SHORT TASK> Spot each line that carries the word "scene"; copy those lines.

** start of DATASET EXTRACT **

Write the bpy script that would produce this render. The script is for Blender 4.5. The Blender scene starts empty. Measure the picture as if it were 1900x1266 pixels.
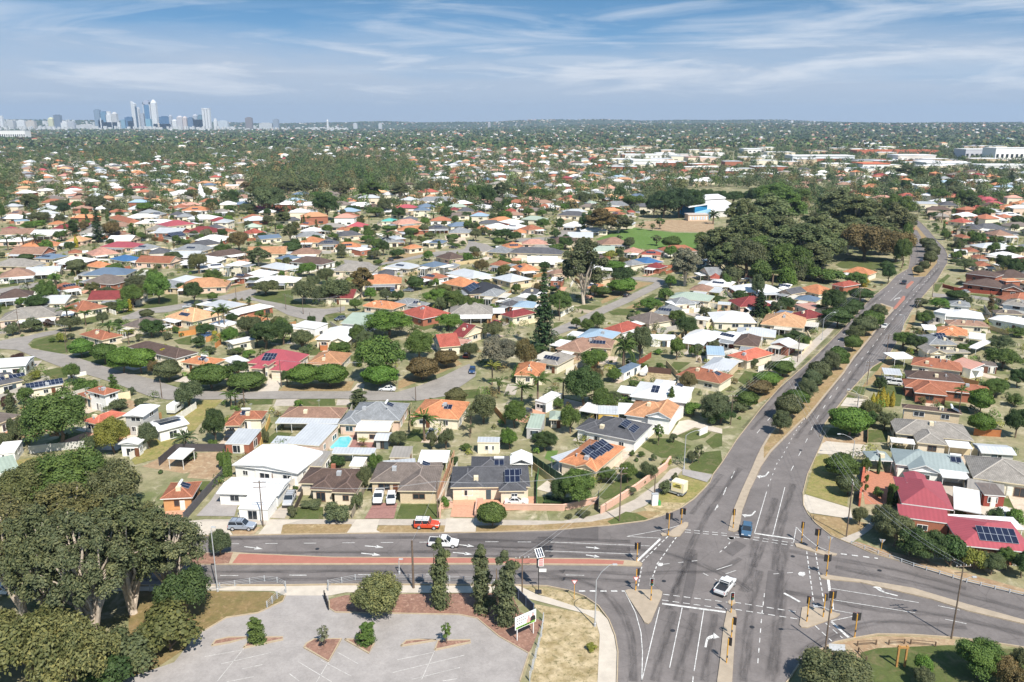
import bpy, math, random
import numpy as np
from mathutils import Vector, Matrix
from mathutils.geometry import tessellate_polygon
random.seed(7)
RNG = np.random.default_rng(11)
SC = bpy.context.scene
COL = SC.collection
# ------------------------------------------------------------------ camera geometry
H = 72.0; F = 1477.0; CX, CY = 950.0, 633.0; Y0 = 227.0
PIT = math.atan((CY - Y0) / F); CP, SP = math.cos(PIT), math.sin(PIT)
HALF = math.pi / 2
def ray(px, py):
    a = (px - CX) / F; b = -(py - CY) / F
    return Vector((a, CP + SP * b, -SP + CP * b))
def G(px, py, z=0.0):
    """ground point seen at photo pixel (px, py)"""
    d = ray(px, py); t = (z - H) / d.z
    return Vector((d.x * t, d.y * t, z))
def proj(x, y, z):
    zz = z - H; dep = y * CP - zz * SP; up = y * SP + zz * CP
    return CX + F * x / dep, CY - F * up / dep
def height_at(px, py, y):
    d = ray(px, py); return H + d.z * (y / d.y)
K6 = 0.17368; K5 = 0.26316; K3 = 0.31579; K1 = 0.33684
CROP = dict(c1=(0,850,K1), c2=(380,850,K1), c3=(900,850,.32852), c4=(1300,850,.32859), c5=(380,720,K5), c6=(800,700,.28421),
    c7=(1400,700,.28441), c8=(0,600,K5), d1=(400,560,K5), d2=(850,540,K5), d3=(1300,480,K3), d4=(0,380,K5), d5=(450,380,K5),
    d6=(900,340,K3), d7=(1300,220,K3), a1=(0,460,K6), a2=(310,460,K6), a3=(620,430,K6), a4=(930,460,K6), a5=(1220,470,K6),
    a6=(1600,430,.15789), a7=(1570,590,K6), a8=(0,340,K6), b1=(310,330,K6), b2=(620,330,K6), b3=(930,330,K6),
    b4=(1600,300,.15789), b5=(0,170,.22105), f=(0,0,1.0))
def P(c, x, y):
    o = CROP[c]; return (o[0] + x * o[2], o[1] + y * o[2])
def PL(c, *pts):
    return [P(c, pts[i], pts[i+1]) for i in range(0, len(pts), 2)]
# ------------------------------------------------------------------ terrain
def smooth(t):
    t = min(1.0, max(0.0, t)); return t * t * (3 - 2 * t)
def hz(x, y):
    d = math.hypot(x, y)
    if d < 1500: return 0.0
    n = math.sin(x * .0011 + 1.3) * math.cos(y * .0013) + .6 * math.sin(x * .0029 + y * .0017)
    a = 52 * smooth((d - 3000) / 5000) * smooth((x + 1200) / 3000)
    b = 92 * smooth((d - 8800) / 2200) * (.80 + .24 * math.sin(x * .0007 + .5) + .10 * math.sin(x * .0023) + .05 * math.sin(x * .0061))
    return max(0.0, max(a, b) + 4 * n * smooth((d - 1500) / 2000))
# ------------------------------------------------------------------ tagging
def tag(o, label=None, cat=None, group=None, kind=None):
    if label: o['label'] = label
    if cat: o['category'] = cat
    if group: o['group'] = group
    if kind: o['kind'] = kind
    return o
def empty(name, loc=(0,0,0), rz=0.0):
    o = bpy.data.objects.new(name, None); COL.objects.link(o)
    o.location = loc; o.rotation_euler = (0, 0, rz); o.empty_display_size = .5
    return o
class MB:
    def __init__(s): s.v = []; s.f = []; s.m = []; s.uv = []
    def add(s, pts, mi=0, uv=None):
        i = len(s.v); s.v += [tuple(p) for p in pts]; s.f.append(tuple(range(i, i + len(pts)))); s.m.append(mi)
        s.uv += uv if uv else [(p[0], p[1]) for p in pts]
    def quad(s, a, b, c, d, mi=0, uv=None): s.add([a, b, c, d], mi, uv)
    def box(s, x0, y0, z0, x1, y1, z1, mi=0, bottom=True):
        q = [(x0,y0),(x1,y0),(x1,y1),(x0,y1)]
        for i in range(4):
            a, b = q[i], q[(i+1) % 4]
            L = math.hypot(b[0]-a[0], b[1]-a[1])
            s.add([(*a,z0),(*b,z0),(*b,z1),(*a,z1)], mi, [(0,0),(L,0),(L,z1-z0),(0,z1-z0)])
        s.add([(*p, z1) for p in q], mi)
        if bottom: s.add([(*p, z0) for p in q[::-1]], mi)
    def hexa(s, b4, t4, mi=0):
        """box from 4 bottom + 4 top points (both counter clockwise from above)"""
        for i in range(4):
            j = (i+1) % 4; s.add([b4[i], b4[j], t4[j], t4[i]], mi)
        s.add(t4, mi); s.add(b4[::-1], mi)
    def tube(s, a, b, r0, r1=None, n=8, mi=0, caps=True):
        a = Vector(a); b = Vector(b); r1 = r0 if r1 is None else r1
        d = (b - a).normalized(); u = d.orthogonal().normalized(); w = d.cross(u)
        A = [a + (u * math.cos(2*math.pi*i/n) + w * math.sin(2*math.pi*i/n)) * r0 for i in range(n)]
        B = [b + (u * math.cos(2*math.pi*i/n) + w * math.sin(2*math.pi*i/n)) * r1 for i in range(n)]
        for i in range(n):
            j = (i+1) % n; s.add([A[i], A[j], B[j], B[i]], mi)
        if caps: s.add(B, mi); s.add(A[::-1], mi)
    def path(s, pts, r, n=6, mi=0):
        for i in range(len(pts)-1):
            r0 = r[i] if isinstance(r, (list, tuple)) else r; r1 = r[i+1] if isinstance(r, (list, tuple)) else r
            s.tube(pts[i], pts[i+1], r0, r1, n, mi, True)
    def lathe(s, prof, n=16, mi=0, c=(0,0)):
        for k in range(len(prof)-1):
            for i in range(n):
                a0, a1 = 2*math.pi*i/n, 2*math.pi*(i+1)/n
                (r0,z0),(r1,z1) = prof[k], prof[k+1]
                s.add([(c[0]+r0*math.cos(a0),c[1]+r0*math.sin(a0),z0),(c[0]+r0*math.cos(a1),c[1]+r0*math.sin(a1),z0),
                       (c[0]+r1*math.cos(a1),c[1]+r1*math.sin(a1),z1),(c[0]+r1*math.cos(a0),c[1]+r1*math.sin(a0),z1)], mi)
    def mesh(s, name, mats, smooth_=False):
        me = bpy.data.meshes.new(name); me.from_pydata(s.v, [], s.f)
        for m in (mats if isinstance(mats, (list, tuple)) else [mats]): me.materials.append(m)
        me.polygons.foreach_set('material_index', s.m)
        if smooth_: me.polygons.foreach_set('use_smooth', [True] * len(s.f))
        ul = me.uv_layers.new(name='UVMap'); ul.data.foreach_set('uv', [c for p in s.uv for c in p])
        me.update(); return me
    def build(s, name, mats, parent=None, color=None, smooth_=False):
        return link(name, s.mesh(name, mats, smooth_), parent, color)
def link(name, me, parent=None, color=None, loc=None, rot=None, scale=None):
    o = bpy.data.objects.new(name, me); COL.objects.link(o)
    if parent: o.parent = parent
    if color: o.color = (*color[:3], 1)
    if loc is not None: o.location = loc
    if rot is not None: o.rotation_euler = rot
    if scale is not None: o.scale = scale
    return o
def children(o): return [c for c in KIDS.get(o.name, ())]
def copy_tree(src, kids, loc, rz=0, scale=None):
    """copy a thing and (one or two levels of) its parts; kids = {obj: [child objs]}"""
    c = src.copy(); COL.objects.link(c); c.location = loc; c.rotation_euler = (0, 0, rz)
    if scale: c.scale = scale
    out = [c]
    for k in kids.get(src, ()):
        d = k.copy(); COL.objects.link(d); d.parent = c; out.append(d)
        for g in kids.get(k, ()):
            e = g.copy(); COL.objects.link(e); e.parent = d; out.append(e)
    return out
def kidmap(*roots):
    m = {}
    for o in bpy.data.objects:
        if o.parent: m.setdefault(o.parent, []).append(o)
    return m
# ------------------------------------------------------------------ materials
def S(r, g, b):
    f = lambda c: (c/255)/12.92 if c/255 <= .04045 else ((c/255+.055)/1.055)**2.4
    return (f(r), f(g), f(b))
class NT:
    def __init__(s, name):
        s.m = bpy.data.materials.new(name); s.m.use_nodes = True; s.t = s.m.node_tree
        s.b = s.t.nodes['Principled BSDF']; s.out = s.t.nodes['Material Output']
    def n(s, typ, props=None, **ins):
        nd = s.t.nodes.new(typ)
        for k, v in (props or {}).items(): setattr(nd, k, v)
        for k, v in ins.items():
            key = int(k[1:]) if k[0] == 'i' and k[1:].isdigit() else k.replace('_', ' ')
            sock = nd.inputs[key]
            if isinstance(v, bpy.types.NodeSocket): s.t.links.new(v, sock)
            else:
                if sock.type == 'RGBA' and len(v) == 3: v = (*v, 1)
                sock.default_value = v
        return nd
    def lk(s, a, b): s.t.links.new(a, b)
    def noise(s, scale, detail=4, rough=.6, vec=None, dist=0):
        nd = s.n('ShaderNodeTexNoise', Scale=scale, Detail=detail, Roughness=rough, Distortion=dist)
        if vec is None: vec = s.n('ShaderNodeTexCoord').outputs['Object']
        s.lk(vec, nd.inputs['Vector']); return nd.outputs['Fac']
    def ramp(s, fac, stops):
        r = s.n('ShaderNodeValToRGB'); s.lk(fac, r.inputs['Fac']); e = r.color_ramp.elements
        while len(e) < len(stops): e.new(.5)
        for el, (p, c) in zip(e, stops):
            el.position = p; el.color = (*(c if isinstance(c, tuple) else (c, c, c)), 1)
        return r.outputs['Color']
    def mix(s, a, b, fac=.5, mode='MIX'):
        nd = s.n('ShaderNodeMix', dict(data_type='RGBA', blend_type=mode))
        for sock, v in ((nd.inputs[0], fac), (nd.inputs[6], a), (nd.inputs[7], b)):
            if isinstance(v, bpy.types.NodeSocket): s.lk(v, sock)
            else: sock.default_value = (*v, 1) if isinstance(v, tuple) else v
        return nd.outputs[2]
    def math(s, op, a, b=0.0, c=None):
        nd = s.n('ShaderNodeMath', dict(operation=op))
        for i, v in enumerate((a, b) if c is None else (a, b, c)):
            if isinstance(v, bpy.types.NodeSocket): s.lk(v, nd.inputs[i])
            else: nd.inputs[i].default_value = v
        return nd.outputs[0]
    def uv(s): return s.n('ShaderNodeTexCoord').outputs['UV']
    def objcol(s): return s.n('ShaderNodeObjectInfo').outputs['Color']
    def base(s, col, rough=.85, spec=.3, metal=0.0):
        b = s.b
        if isinstance(col, bpy.types.NodeSocket): s.lk(col, b.inputs['Base Color'])
        else: b.inputs['Base Color'].default_value = (*col, 1)
        if isinstance(rough, bpy.types.NodeSocket): s.lk(rough, b.inputs['Roughness'])
        else: b.inputs['Roughness'].default_value = rough
        b.inputs['Specular IOR Level'].default_value = spec; b.inputs['Metallic'].default_value = metal
        return s.m
    def bump(s, h, strength=.3, dist=.05):
        nd = s.n('ShaderNodeBump', Strength=strength, Distance=dist); s.lk(h, nd.inputs['Height'])
        s.lk(nd.outputs[0], s.b.inputs['Normal'])
M = {}
def plain(name, col, rough=.85, spec=.3, var=.12, scale=1.5, metal=0.0):
    t = NT(name); c = t.mix(col, t.ramp(t.noise(scale), [(.3, 1-var), (.7, 1+var)]), 1.0, 'MULTIPLY')
    M[name] = t.base(c, rough, spec, metal); return M[name]
def objmat(name, rough=.8, spec=.3, var=.1, scale=1.0):
    t = NT(name); c = t.mix(t.objcol(), t.ramp(t.noise(scale), [(.3, 1-var), (.7, 1+var)]), 1.0, 'MULTIPLY')
    M[name] = t.base(c, rough, spec); return M[name]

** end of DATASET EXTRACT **

ANSWER TO THIS TASK>
Write the bpy script that would produce this render. The script is for Blender 4.5. The Blender scene starts empty. Measure the picture as if it were 1900x1266 pixels.
SC = bpy.context.scene